On June 27 last year, an employee handles wafers on the production line of Dutch semiconductor company Nexperia in Hamburg, Germany. /Courtesy of Reuters Yonhap News

When designing semiconductors, the "simulation" process—running virtual experiments on a computer before actual fabrication—is essential. In this process, researchers pre-calculate how current flows and what the heat generation and electrical characteristics are. But the more advanced the semiconductor, the more complex the structure becomes, and simulations have often taken from hours to days.

The Gwangju Institute of Science and Technology (GIST) said on the 16th that a research team led by Professor Hong Seong-min of the School of Electrical Engineering and Computer Science has developed a new algorithm that can perform such calculations up to 100 times faster than before.

A semiconductor's performance depends on how fast and accurately current flows. But building and testing it in the real world takes too much time and expense. So researchers use a tool called "TCAD simulation." Simply put, it is a kind of "virtual semiconductor experiment" that mathematically calculates the flow of electrons and the voltage distribution inside a chip.

The problem is that as semiconductor structures become more complex, these calculations are slowing exponentially. In particular, next-generation devices such as gate-all-around (GAA) and complementary FET (CFET), which have drawn attention recently, take from several hours to several days for a single simulation.

The researchers focused on eliminating the "bias ramping" process, the stage that creates the biggest computational bottleneck. Bias ramping stabilizes the computation by gradually increasing the voltage, and it accounts for most of the total calculation time.

Instead, the team used a "quasi-one-dimensional modeling" technique to simplify complex 3D structures and applied "region-wise structural analysis" to divide the semiconductor into multiple segments, applying the most suitable computational model to each segment.

Simply put, instead of computing the entire semiconductor at once, the method finely partitions it along the direction of current flow, performs a quick preliminary calculation, and then carries out a precise calculation based on those results. Thanks to this, simulations can be performed far more stably and 10 to as much as 100 times faster.

Recently, there have been attempts to shorten calculations using artificial intelligence (AI), but they had the limitation of requiring retraining even with slight structural changes. The researchers said the algorithm in this study is highly practical because it can be applied immediately to a variety of semiconductor structures without AI training.

The team validated the new algorithm on several next-generation semiconductors, including GAA and CFET. As a result, it was 10 to 100 times faster than conventional TCAD simulations while keeping the error within 0.1 volt.
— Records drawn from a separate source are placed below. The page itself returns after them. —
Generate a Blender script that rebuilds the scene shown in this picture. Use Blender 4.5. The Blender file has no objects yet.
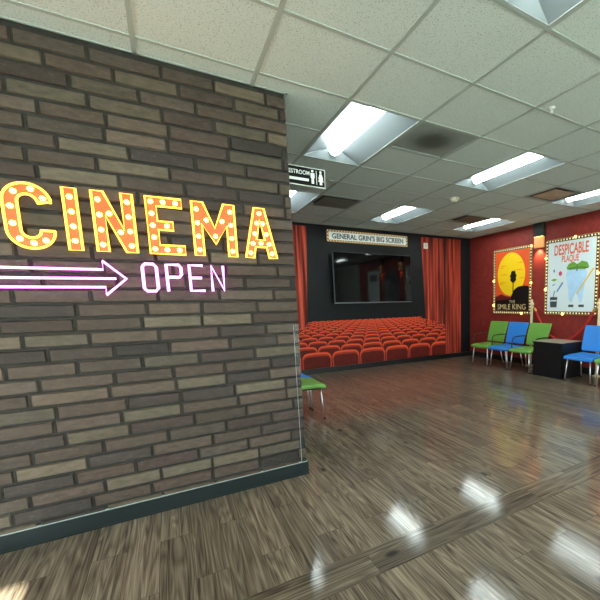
import bpy, bmesh, math, random
from mathutils import Vector, Matrix
random.seed(7)
SC = bpy.context.scene
COL = SC.collection
PI = math.pi

# ------------------------------------------------------------------ dimensions (metres)
HZ = 2.751          # ceiling height
YF = 6.903          # far (back) wall
XR = 6.097          # right wall
YB = 2.833          # face of the brick wall
XE = 0.807          # end of the brick wall
XL = -3.2           # room side behind the photographer's left
YN = -2.0           # window wall behind the photographer
GX, GY = 0.6268, 0.5939
GX0, GY0 = -0.0295, 2.663

# ------------------------------------------------------------------ material helpers
def lin(c):
    return tuple(((v/255)/12.92 if v/255 <= 0.04045 else ((v/255+0.055)/1.055)**2.4) for v in c) + (1.0,)

def mat(name, rgb, rough=0.5, metal=0.0, spec=0.5, coat=0.0, emit=None, estr=0.0):
    m = bpy.data.materials.new(name); m.use_nodes = True
    b = m.node_tree.nodes['Principled BSDF']
    b.inputs['Base Color'].default_value = lin(rgb)
    b.inputs['Roughness'].default_value = rough
    b.inputs['Metallic'].default_value = metal
    b.inputs['Specular IOR Level'].default_value = spec
    b.inputs['Coat Weight'].default_value = coat
    if emit:
        b.inputs['Emission Color'].default_value = lin(emit)
        b.inputs['Emission Strength'].default_value = estr
    return m

def nd(m, kind, **kw):
    n = m.node_tree.nodes.new(kind)
    for k, v in kw.items():
        if k.startswith('_'):
            setattr(n, k[1:], v)
        else:
            n.inputs[k].default_value = v
    return n

def lk(m, a, ao, b, bi):
    m.node_tree.links.new(a.outputs[ao], b.inputs[bi])

def ramp(m, stops):
    r = m.node_tree.nodes.new('ShaderNodeValToRGB')
    els = r.color_ramp.elements
    while len(els) < len(stops): els.new(0.5)
    for e, (p, c) in zip(els, stops):
        e.position = p; e.color = lin(c)
    return r

def noisy(m, scale=8.0, lo=0.8, hi=1.15, detail=4.0, bump=0.0, vec_scale=None, bscale=None):
    """multiply the base colour by a noise and optionally bump it"""
    b = m.node_tree.nodes['Principled BSDF']
    tc = nd(m, 'ShaderNodeTexCoord')
    src, so = tc, 'Object'
    if vec_scale:
        mp = nd(m, 'ShaderNodeMapping'); mp.inputs['Scale'].default_value = vec_scale
        lk(m, tc, 'Object', mp, 'Vector'); src, so = mp, 'Vector'
    n = nd(m, 'ShaderNodeTexNoise', Scale=scale, Detail=detail)
    lk(m, src, so, n, 'Vector')
    mr = nd(m, 'ShaderNodeMapRange'); mr.inputs['From Min'].default_value = 0.3; mr.inputs['From Max'].default_value = 0.7
    mr.inputs['To Min'].default_value = lo; mr.inputs['To Max'].default_value = hi
    lk(m, n, 'Fac', mr, 'Value')
    mx = nd(m, 'ShaderNodeVectorMath', _operation='SCALE')
    mx.inputs[0].default_value = b.inputs['Base Color'].default_value[:3]
    lk(m, mr, 'Result', mx, 'Scale')
    lk(m, mx, 'Vector', b, 'Base Color')
    if bump:
        n2 = nd(m, 'ShaderNodeTexNoise', Scale=bscale or scale*4, Detail=5.0)
        lk(m, src, so, n2, 'Vector')
        bp = nd(m, 'ShaderNodeBump', Strength=bump, Distance=0.004)
        lk(m, n2, 'Fac', bp, 'Height'); lk(m, bp, 'Normal', b, 'Normal')
    return m

# ------------------------------------------------------------------ mesh helpers
class MB:
    """collects shapes and links them as ONE mesh object"""
    def __init__(s): s.v = []; s.f = []; s.mi = []; s.sm = []; s.fc = []
    def add(s, vs, fs, mi=0, smooth=False, col=None):
        o = len(s.v); s.v += [tuple(p) for p in vs]
        for f in fs:
            s.f.append(tuple(i+o for i in f)); s.mi.append(mi); s.sm.append(smooth); s.fc.append(col or (1, 1, 1, 1))
        return s
    def box(s, a, b, mi=0):
        (x0, y0, z0), (x1, y1, z1) = a, b
        vs = [(x0,y0,z0),(x1,y0,z0),(x1,y1,z0),(x0,y1,z0),(x0,y0,z1),(x1,y0,z1),(x1,y1,z1),(x0,y1,z1)]
        fs = [(0,3,2,1),(4,5,6,7),(0,1,5,4),(1,2,6,5),(2,3,7,6),(3,0,4,7)]
        return s.add(vs, fs, mi)
    def quad(s, a, b, c, d, mi=0): return s.add([a,b,c,d], [(0,1,2,3)], mi)
    def cyl(s, a, b, r, n=16, mi=0, r2=None, smooth=True, caps=True):
        a = Vector(a); b = Vector(b); r2 = r if r2 is None else r2
        d = (b-a).normalized(); t = Vector((1,0,0)) if abs(d.x) < 0.9 else Vector((0,1,0))
        u = d.cross(t).normalized(); w = d.cross(u)
        vs = []
        for k in range(n):
            q = 2*PI*k/n; e = u*math.cos(q)+w*math.sin(q)
            vs += [a+e*r, b+e*r2]
        s.add(vs, [(2*k, 2*((k+1) % n), 2*((k+1) % n)+1, 2*k+1) for k in range(n)], mi, smooth)
        if caps:
            s.add([vs[2*k] for k in range(n)], [tuple(range(n))], mi)
            s.add([vs[2*k+1] for k in range(n)], [tuple(reversed(range(n)))], mi)
        return s
    def tube(s, pts, r, n=8, mi=0, closed=False):
        pts = [Vector(p) for p in pts]; N = len(pts); vs = []; up = None
        for i, p in enumerate(pts):
            a = pts[i-1] if (i > 0 or closed) else p
            b = pts[(i+1) % N] if (i < N-1 or closed) else p
            d = (b-a).normalized()
            if up is None: up = Vector((0,0,1)) if abs(d.z) < 0.9 else Vector((0,1,0))
            u = d.cross(up).normalized(); w = u.cross(d).normalized(); up = w
            for k in range(n):
                q = 2*PI*k/n; vs.append(p+(u*math.cos(q)+w*math.sin(q))*r)
        fs = []
        for i in range(N if closed else N-1):
            j = (i+1) % N
            for k in range(n):
                fs.append((i*n+k, i*n+(k+1) % n, j*n+(k+1) % n, j*n+k))
        if not closed:
            fs.append(tuple(reversed(range(n)))); fs.append(tuple((N-1)*n+k for k in range(n)))
        return s.add(vs, fs, mi, True)
    def plate(s, pts, y, th, mi=0):
        """outline in local X/Z, front at y, thickness th into the wall (+y)"""
        n = len(pts)
        area = sum(pts[i][0]*pts[(i+1) % n][1]-pts[(i+1) % n][0]*pts[i][1] for i in range(n))
        if area < 0: pts = pts[::-1]
        vs = [(x, y, z) for x, z in pts]+[(x, y+th, z) for x, z in pts]
        fs = [tuple(range(n)), tuple(reversed(range(n, 2*n)))]+[(i, n+i, n+(i+1) % n, (i+1) % n) for i in range(n)]
        return s.add(vs, fs, mi)
    def lathe(s, prof, c=(0,0,0), n=20, mi=0, axis='Z'):
        vs = []; P = len(prof)
        for k in range(n):
            q = 2*PI*k/n
            for r, h in prof:
                if axis == 'Z': vs.append((c[0]+r*math.cos(q), c[1]+r*math.sin(q), c[2]+h))
                else: vs.append((c[0]+r*math.cos(q), c[1]+h, c[2]+r*math.sin(q)))
        fs = []
        for k in range(n):
            for i in range(P-1):
                a = k*P+i; b = ((k+1) % n)*P+i
                fs.append((a, b, b+1, a+1) if axis == 'Z' else (a, a+1, b+1, b))
        return s.add(vs, fs, mi, True)
    def rbox(s, a, b, r, segs=3, mi=0, cuts=(0,0,0), fn=None, smooth=True):
        bm = bmesh.new(); bmesh.ops.create_cube(bm, size=1)
        c = [(a[i]+b[i])/2 for i in range(3)]; d = [b[i]-a[i] for i in range(3)]
        for v in bm.verts: v.co = Vector((c[0]+v.co.x*d[0], c[1]+v.co.y*d[1], c[2]+v.co.z*d[2]))
        bmesh.ops.bevel(bm, geom=list(bm.edges), offset=r, segments=segs, profile=0.5, affect='EDGES')
        for ax in range(3):
            for k in range(cuts[ax]):
                t = (k+1)/(cuts[ax]+1); co = [0,0,0]; no = [0,0,0]; co[ax] = a[ax]+d[ax]*t; no[ax] = 1
                bmesh.ops.bisect_plane(bm, geom=bm.verts[:]+bm.edges[:]+bm.faces[:], plane_co=co, plane_no=no)
        bmesh.ops.recalc_face_normals(bm, faces=bm.faces)
        bm.verts.index_update()
        vs = [fn(v.co.copy()) if fn else v.co.copy() for v in bm.verts]
        s.add(vs, [tuple(v.index for v in f.verts) for f in bm.faces], mi, smooth); bm.free()
        return s
    def mesh(s, me_from, M=None, mi=0):
        vs = [(M @ v.co if M else v.co) for v in me_from.vertices]
        return s.add(vs, [tuple(p.vertices) for p in me_from.polygons], mi)
    def build(s, name, mats, parent=None, loc=None, rz=0.0, color=False):
        me = bpy.data.meshes.new(name); me.from_pydata(s.v, [], s.f); me.update()
        if not isinstance(mats, (list, tuple)): mats = [mats]
        for m in mats: me.materials.append(m)
        me.polygons.foreach_set('material_index', s.mi); me.polygons.foreach_set('use_smooth', s.sm)
        if color:
            ca = me.color_attributes.new('Col', 'FLOAT_COLOR', 'CORNER')
            buf = []
            for p, c in zip(me.polygons, s.fc):
                buf += list(c)*p.loop_total
            ca.data.foreach_set('color', buf)
        o = bpy.data.objects.new(name, me); COL.objects.link(o)
        if loc: o.location = loc
        o.rotation_euler = (0, 0, rz)
        if parent: o.parent = parent
        return o

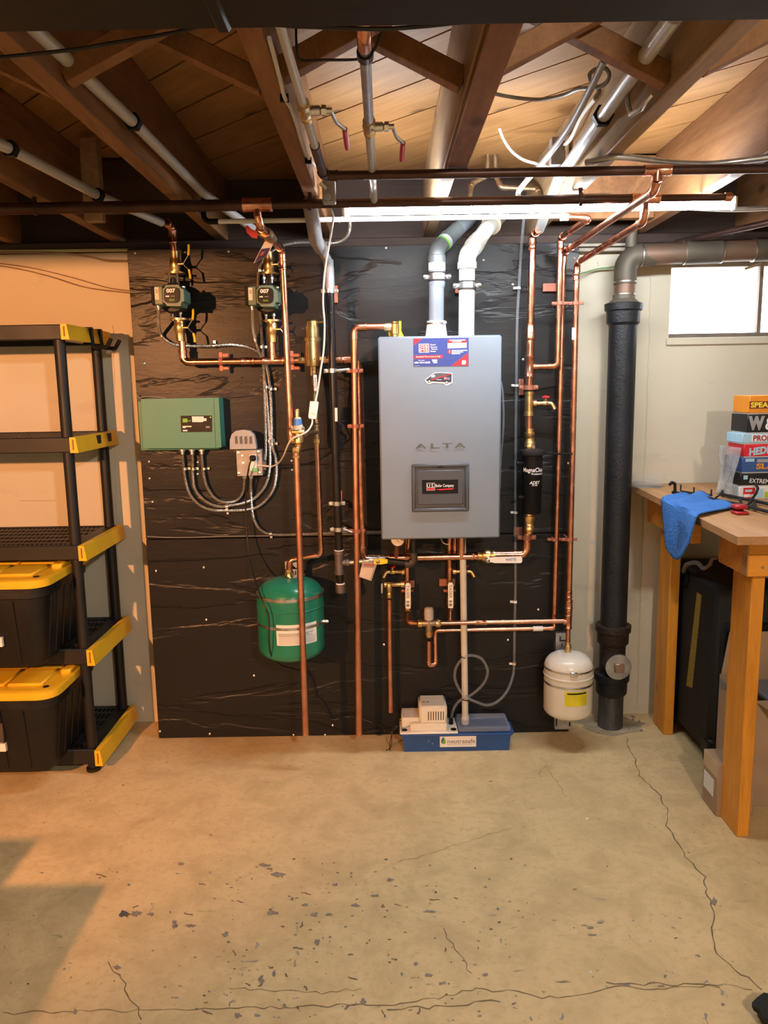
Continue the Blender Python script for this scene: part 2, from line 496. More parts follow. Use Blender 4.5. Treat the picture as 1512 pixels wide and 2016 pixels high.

The consistency of results was also maintained even when device geometries or mesh conditions changed.

Hong said, "This study is significant in that it shows computing speed can be dramatically increased without AI models," adding, "It will greatly improve the efficiency of next-generation semiconductor device development going forward."

This research was supported by the Ministry of Science and ICT and the National Research Foundation of Korea (NRF) under the individual basic research program (mid-career). The results were published on the 25th of last month in the international journal "Communications Engineering."